=== DATA ROWS ===
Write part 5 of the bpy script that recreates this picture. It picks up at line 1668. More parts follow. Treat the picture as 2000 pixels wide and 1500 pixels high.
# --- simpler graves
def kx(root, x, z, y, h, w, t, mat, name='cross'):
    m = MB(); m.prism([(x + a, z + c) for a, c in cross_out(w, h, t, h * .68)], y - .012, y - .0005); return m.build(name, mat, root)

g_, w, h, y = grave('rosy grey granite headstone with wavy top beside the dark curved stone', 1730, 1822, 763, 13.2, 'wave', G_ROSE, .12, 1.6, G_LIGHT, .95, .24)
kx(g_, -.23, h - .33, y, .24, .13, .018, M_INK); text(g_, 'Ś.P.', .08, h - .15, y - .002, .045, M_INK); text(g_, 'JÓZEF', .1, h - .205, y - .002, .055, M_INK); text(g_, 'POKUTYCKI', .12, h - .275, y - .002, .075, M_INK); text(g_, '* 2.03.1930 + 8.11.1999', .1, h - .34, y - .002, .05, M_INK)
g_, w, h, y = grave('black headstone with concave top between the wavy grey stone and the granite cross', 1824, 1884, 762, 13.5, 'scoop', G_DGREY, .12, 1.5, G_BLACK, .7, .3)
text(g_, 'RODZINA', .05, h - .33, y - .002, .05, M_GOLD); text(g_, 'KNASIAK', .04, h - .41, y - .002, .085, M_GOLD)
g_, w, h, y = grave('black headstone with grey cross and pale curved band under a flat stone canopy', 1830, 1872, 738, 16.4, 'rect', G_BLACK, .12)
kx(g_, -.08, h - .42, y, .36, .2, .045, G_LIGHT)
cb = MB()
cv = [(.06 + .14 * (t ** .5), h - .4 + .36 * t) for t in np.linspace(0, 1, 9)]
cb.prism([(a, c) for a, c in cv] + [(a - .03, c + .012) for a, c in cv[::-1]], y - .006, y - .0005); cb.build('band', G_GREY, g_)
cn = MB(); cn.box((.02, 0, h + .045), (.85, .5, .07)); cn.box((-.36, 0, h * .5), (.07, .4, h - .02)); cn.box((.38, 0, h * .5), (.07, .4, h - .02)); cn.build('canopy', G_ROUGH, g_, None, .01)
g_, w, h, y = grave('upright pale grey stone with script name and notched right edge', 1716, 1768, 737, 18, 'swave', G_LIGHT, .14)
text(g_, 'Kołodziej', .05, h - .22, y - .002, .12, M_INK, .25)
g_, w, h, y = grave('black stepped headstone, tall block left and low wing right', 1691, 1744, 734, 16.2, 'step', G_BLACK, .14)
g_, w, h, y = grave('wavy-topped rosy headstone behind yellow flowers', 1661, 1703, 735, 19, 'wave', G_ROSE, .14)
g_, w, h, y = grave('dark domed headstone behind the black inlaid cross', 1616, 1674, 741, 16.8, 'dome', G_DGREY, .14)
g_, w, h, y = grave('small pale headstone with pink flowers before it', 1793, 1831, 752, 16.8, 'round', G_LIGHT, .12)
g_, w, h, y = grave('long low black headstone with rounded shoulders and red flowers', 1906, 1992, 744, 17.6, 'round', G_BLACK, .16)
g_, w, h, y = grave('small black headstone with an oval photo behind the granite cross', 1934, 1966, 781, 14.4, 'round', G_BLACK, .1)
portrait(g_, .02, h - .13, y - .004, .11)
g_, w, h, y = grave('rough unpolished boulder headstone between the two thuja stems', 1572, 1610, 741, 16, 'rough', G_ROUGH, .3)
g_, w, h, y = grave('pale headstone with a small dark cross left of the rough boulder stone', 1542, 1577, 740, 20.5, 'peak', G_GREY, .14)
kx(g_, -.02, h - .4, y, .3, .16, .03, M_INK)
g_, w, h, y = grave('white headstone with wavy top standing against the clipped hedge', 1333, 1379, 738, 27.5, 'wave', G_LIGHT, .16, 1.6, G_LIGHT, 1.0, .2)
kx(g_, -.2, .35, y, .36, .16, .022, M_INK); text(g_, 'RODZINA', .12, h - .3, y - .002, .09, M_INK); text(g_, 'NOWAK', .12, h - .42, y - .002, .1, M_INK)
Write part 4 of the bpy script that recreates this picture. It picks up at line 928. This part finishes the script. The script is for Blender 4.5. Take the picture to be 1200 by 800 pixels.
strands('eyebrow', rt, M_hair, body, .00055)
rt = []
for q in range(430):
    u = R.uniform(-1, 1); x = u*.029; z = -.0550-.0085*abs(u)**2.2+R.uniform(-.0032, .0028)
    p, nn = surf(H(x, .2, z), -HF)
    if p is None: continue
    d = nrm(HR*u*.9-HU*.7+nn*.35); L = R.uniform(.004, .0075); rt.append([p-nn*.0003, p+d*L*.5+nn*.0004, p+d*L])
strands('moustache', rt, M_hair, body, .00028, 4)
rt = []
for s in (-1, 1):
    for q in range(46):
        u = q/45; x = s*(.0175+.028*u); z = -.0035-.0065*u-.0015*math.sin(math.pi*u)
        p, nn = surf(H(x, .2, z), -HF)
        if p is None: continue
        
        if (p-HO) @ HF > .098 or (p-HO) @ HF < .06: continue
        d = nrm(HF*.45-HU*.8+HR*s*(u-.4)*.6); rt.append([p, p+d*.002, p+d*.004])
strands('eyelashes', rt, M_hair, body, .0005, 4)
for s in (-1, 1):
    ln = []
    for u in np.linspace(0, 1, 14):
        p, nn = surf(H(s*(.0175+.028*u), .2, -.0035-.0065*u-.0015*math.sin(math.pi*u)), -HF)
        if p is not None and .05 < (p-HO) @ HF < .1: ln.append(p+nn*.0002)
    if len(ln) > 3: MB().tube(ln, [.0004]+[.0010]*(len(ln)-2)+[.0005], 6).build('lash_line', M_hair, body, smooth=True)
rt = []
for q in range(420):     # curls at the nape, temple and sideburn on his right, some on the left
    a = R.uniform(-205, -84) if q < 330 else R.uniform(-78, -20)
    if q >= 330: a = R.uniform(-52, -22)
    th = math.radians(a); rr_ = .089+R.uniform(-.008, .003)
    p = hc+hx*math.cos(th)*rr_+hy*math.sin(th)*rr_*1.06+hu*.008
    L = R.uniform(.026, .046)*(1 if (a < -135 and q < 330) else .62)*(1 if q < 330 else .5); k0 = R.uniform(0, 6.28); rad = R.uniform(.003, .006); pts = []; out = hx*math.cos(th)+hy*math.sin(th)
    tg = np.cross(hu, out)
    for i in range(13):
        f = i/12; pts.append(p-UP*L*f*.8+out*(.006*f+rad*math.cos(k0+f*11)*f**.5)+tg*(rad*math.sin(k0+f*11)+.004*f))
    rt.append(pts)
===
Reproduce all the records precisely.

WRITTEN SOLUTION:
Write part 5 of the bpy script that recreates this picture. It picks up at line 1668. More parts follow. Treat the picture as 2000 pixels wide and 1500 pixels high.
# --- simpler graves
def kx(root, x, z, y, h, w, t, mat, name='cross'):
    m = MB(); m.prism([(x + a, z + c) for a, c in cross_out(w, h, t, h * .68)], y - .012, y - .0005); return m.build(name, mat, root)

g_, w, h, y = grave('rosy grey granite headstone with wavy top beside the dark curved stone', 1730, 1822, 763, 13.2, 'wave', G_ROSE, .12, 1.6, G_LIGHT, .95, .24)
kx(g_, -.23, h - .33, y, .24, .13, .018, M_INK); text(g_, 'Ś.P.', .08, h - .15, y - .002, .045, M_INK); text(g_, 'JÓZEF', .1, h - .205, y - .002, .055, M_INK); text(g_, 'POKUTYCKI', .12, h - .275, y - .002, .075, M_INK); text(g_, '* 2.03.1930 + 8.11.1999', .1, h - .34, y - .002, .05, M_INK)
g_, w, h, y = grave('black headstone with concave top between the wavy grey stone and the granite cross', 1824, 1884, 762, 13.5, 'scoop', G_DGREY, .12, 1.5, G_BLACK, .7, .3)
text(g_, 'RODZINA', .05, h - .33, y - .002, .05, M_GOLD); text(g_, 'KNASIAK', .04, h - .41, y - .002, .085, M_GOLD)
g_, w, h, y = grave('black headstone with grey cross and pale curved band under a flat stone canopy', 1830, 1872, 738, 16.4, 'rect', G_BLACK, .12)
kx(g_, -.08, h - .42, y, .36, .2, .045, G_LIGHT)
cb = MB()
cv = [(.06 + .14 * (t ** .5), h - .4 + .36 * t) for t in np.linspace(0, 1, 9)]
cb.prism([(a, c) for a, c in cv] + [(a - .03, c + .012) for a, c in cv[::-1]], y - .006, y - .0005); cb.build('band', G_GREY, g_)
cn = MB(); cn.box((.02, 0, h + .045), (.85, .5, .07)); cn.box((-.36, 0, h * .5), (.07, .4, h - .02)); cn.box((.38, 0, h * .5), (.07, .4, h - .02)); cn.build('canopy', G_ROUGH, g_, None, .01)
g_, w, h, y = grave('upright pale grey stone with script name and notched right edge', 1716, 1768, 737, 18, 'swave', G_LIGHT, .14)
text(g_, 'Kołodziej', .05, h - .22, y - .002, .12, M_INK, .25)
g_, w, h, y = grave('black stepped headstone, tall block left and low wing right', 1691, 1744, 734, 16.2, 'step', G_BLACK, .14)
g_, w, h, y = grave('wavy-topped rosy headstone behind yellow flowers', 1661, 1703, 735, 19, 'wave', G_ROSE, .14)
g_, w, h, y = grave('dark domed headstone behind the black inlaid cross', 1616, 1674, 741, 16.8, 'dome', G_DGREY, .14)
g_, w, h, y = grave('small pale headstone with pink flowers before it', 1793, 1831, 752, 16.8, 'round', G_LIGHT, .12)
g_, w, h, y = grave('long low black headstone with rounded shoulders and red flowers', 1906, 1992, 744, 17.6, 'round', G_BLACK, .16)
g_, w, h, y = grave('small black headstone with an oval photo behind the granite cross', 1934, 1966, 781, 14.4, 'round', G_BLACK, .1)
portrait(g_, .02, h - .13, y - .004, .11)
g_, w, h, y = grave('rough unpolished boulder headstone between the two thuja stems', 1572, 1610, 741, 16, 'rough', G_ROUGH, .3)
g_, w, h, y = grave('pale headstone with a small dark cross left of the rough boulder stone', 1542, 1577, 740, 20.5, 'peak', G_GREY, .14)
kx(g_, -.02, h - .4, y, .3, .16, .03, M_INK)
g_, w, h, y = grave('white headstone with wavy top standing against the clipped hedge', 1333, 1379, 738, 27.5, 'wave', G_LIGHT, .16, 1.6, G_LIGHT, 1.0, .2)
kx(g_, -.2, .35, y, .36, .16, .022, M_INK); text(g_, 'RODZINA', .12, h - .3, y - .002, .09, M_INK); text(g_, 'NOWAK', .12, h - .42, y - .002, .1, M_INK)
Write part 4 of the bpy script that recreates this picture. It picks up at line 928. This part finishes the script. The script is for Blender 4.5. Take the picture to be 1200 by 800 pixels.
strands('eyebrow', rt, M_hair, body, .00055)
rt = []
for q in range(430):
    u = R.uniform(-1, 1); x = u*.029; z = -.0550-.0085*abs(u)**2.2+R.uniform(-.0032, .0028)
    p, nn = surf(H(x, .2, z), -HF)
    if p is None: continue
    d = nrm(HR*u*.9-HU*.7+nn*.35); L = R.uniform(.004, .0075); rt.append([p-nn*.0003, p+d*L*.5+nn*.0004, p+d*L])
strands('moustache', rt, M_hair, body, .00028, 4)
rt = []
for s in (-1, 1):
    for q in range(46):
        u = q/45; x = s*(.0175+.028*u); z = -.0035-.0065*u-.0015*math.sin(math.pi*u)
        p, nn = surf(H(x, .2, z), -HF)
        if p is None: continue
        
        if (p-HO) @ HF > .098 or (p-HO) @ HF < .06: continue
        d = nrm(HF*.45-HU*.8+HR*s*(u-.4)*.6); rt.append([p, p+d*.002, p+d*.004])
strands('eyelashes', rt, M_hair, body, .0005, 4)
for s in (-1, 1):
    ln = []
    for u in np.linspace(0, 1, 14):
        p, nn = surf(H(s*(.0175+.028*u), .2, -.0035-.0065*u-.0015*math.sin(math.pi*u)), -HF)
        if p is not None and .05 < (p-HO) @ HF < .1: ln.append(p+nn*.0002)
    if len(ln) > 3: MB().tube(ln, [.0004]+[.0010]*(len(ln)-2)+[.0005], 6).build('lash_line', M_hair, body, smooth=True)
rt = []
for q in range(420):     # curls at the nape, temple and sideburn on his right, some on the left
    a = R.uniform(-205, -84) if q < 330 else R.uniform(-78, -20)
    if q >= 330: a = R.uniform(-52, -22)
    th = math.radians(a); rr_ = .089+R.uniform(-.008, .003)
    p = hc+hx*math.cos(th)*rr_+hy*math.sin(th)*rr_*1.06+hu*.008
    L = R.uniform(.026, .046)*(1 if (a < -135 and q < 330) else .62)*(1 if q < 330 else .5); k0 = R.uniform(0, 6.28); rad = R.uniform(.003, .006); pts = []; out = hx*math.cos(th)+hy*math.sin(th)
    tg = np.cross(hu, out)
    for i in range(13):
        f = i/12; pts.append(p-UP*L*f*.8+out*(.006*f+rad*math.cos(k0+f*11)*f**.5)+tg*(rad*math.sin(k0+f*11)+.004*f))
    rt.append(pts)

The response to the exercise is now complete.